「韓国の歴史学はイデオロギーに左右され過ぎ」
成均館大哲学科の李漢亀(イ・ハング)教授(元韓国哲学会会長)は24日、インタビューで、韓国歴史学界を正面から批判した。教授は最近、1冊の研究書を出した。自身が専攻する歴史哲学の分野に新たな論点を提示した『歴史学の哲学』(民音社)だ。600ページを超える同書の執筆に、李教授は3年を要した。
同書で李教授は現在韓国内外の歴史学界で一世を風靡(ふうび)している「相対主義歴史学」に反論を試みている。「歴史の客観性」に懐疑的な相対主義歴史学の例としては、「あらゆる歴史は現在の歴史」という現在主義や、「歴史は必要に応じて書かれる」という実用主義が挙げられる。しかし、脱近代主義的なこの観点で可能となるのは、体系的な歴史叙述ではなく断片的な資料の集積だけだという。
李教授の観点は、カール・ポパーに始まる批判的合理主義を継承するものだ。教授が見るに、相対主義的観点は、歴史を「つくられた話」と見なす反実在論だ。しかし、物理学には客観性があるものの歴史学には客観性がない、というのは果たして妥当な見方だろうか。歴史観を帯びていても歴史を客観的に叙述することは可能であり、そうしなければならない、と李教授は主張する。「歴史観なき歴史叙述は盲目であり、客観的歴史叙述なき歴史観は空虚だ」というわけだ。
そのためには、歴史観を科学探求における核心的な仮説のように見なす必要がある。複雑多岐な歴史の世界を解釈する際に、果たしてどの歴史観が最も体系的で、一貫した説明が可能なのかについて、絶えず批判し、比較し、進んで新しい歴史観を創造することによって客観的歴史叙述に近づいていくことができると言う。「正確な地図を描くことは難しいからといって、地図を好き放題に描けば、それはもはや、地図ではなく芸術作品にほかならない」と李教授は語る。

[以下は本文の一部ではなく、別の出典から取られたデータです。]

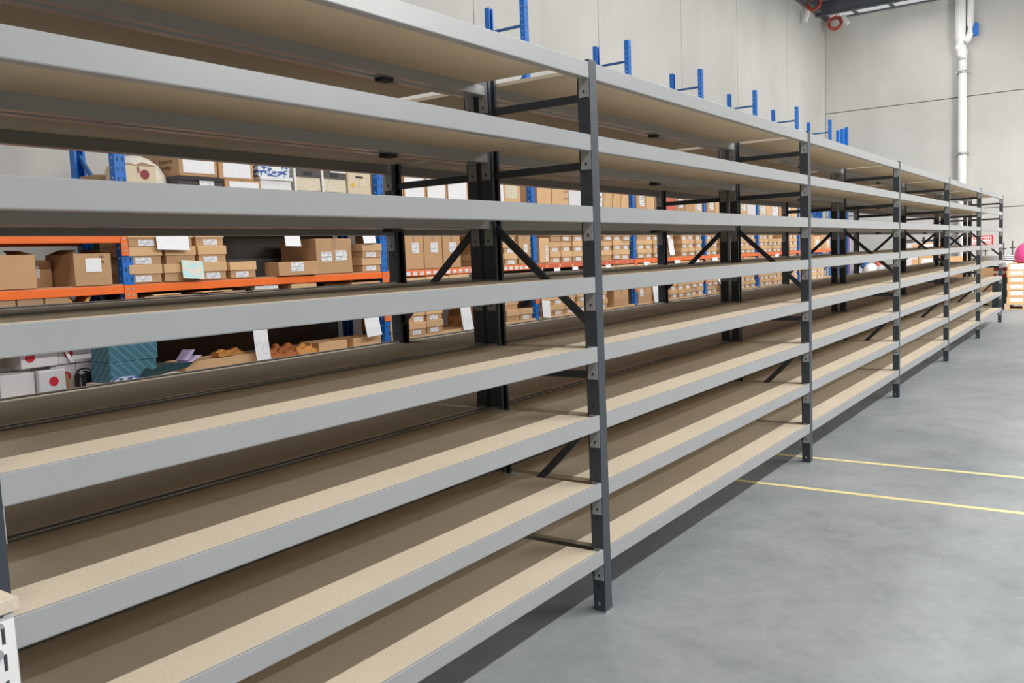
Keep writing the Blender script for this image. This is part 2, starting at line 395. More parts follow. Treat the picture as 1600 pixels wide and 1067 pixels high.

現在の韓国歴史学界は、「歴史観」というものを正しく理解していないと李教授は主張する。「あたかも政治的理念のように、歴史家が心の中で選択するものだろうと思っています。しかるに、批判的な検討なく歴史観の図式を盲目的に当てはめるならば、虚構の歴史をつくり出してしまう可能性が高いのです」。マルクスの唯物史観とヘルダーの民族史観は、いずれも近代西ヨーロッパに端を発するものだが、対話と批判を拒否し、韓国国史にそのまま適用しようとしている、というわけだ。中国・日本との「歴史戦争」もまた、学問を超えた次元から介入がなされれば、学問ではなく政治的闘争となるだけだ。史実の尊重を欠いた脱近代主義歴史学ではなく、客観主義歴史学で問題に接近しなければ解決することはできない、と主張している。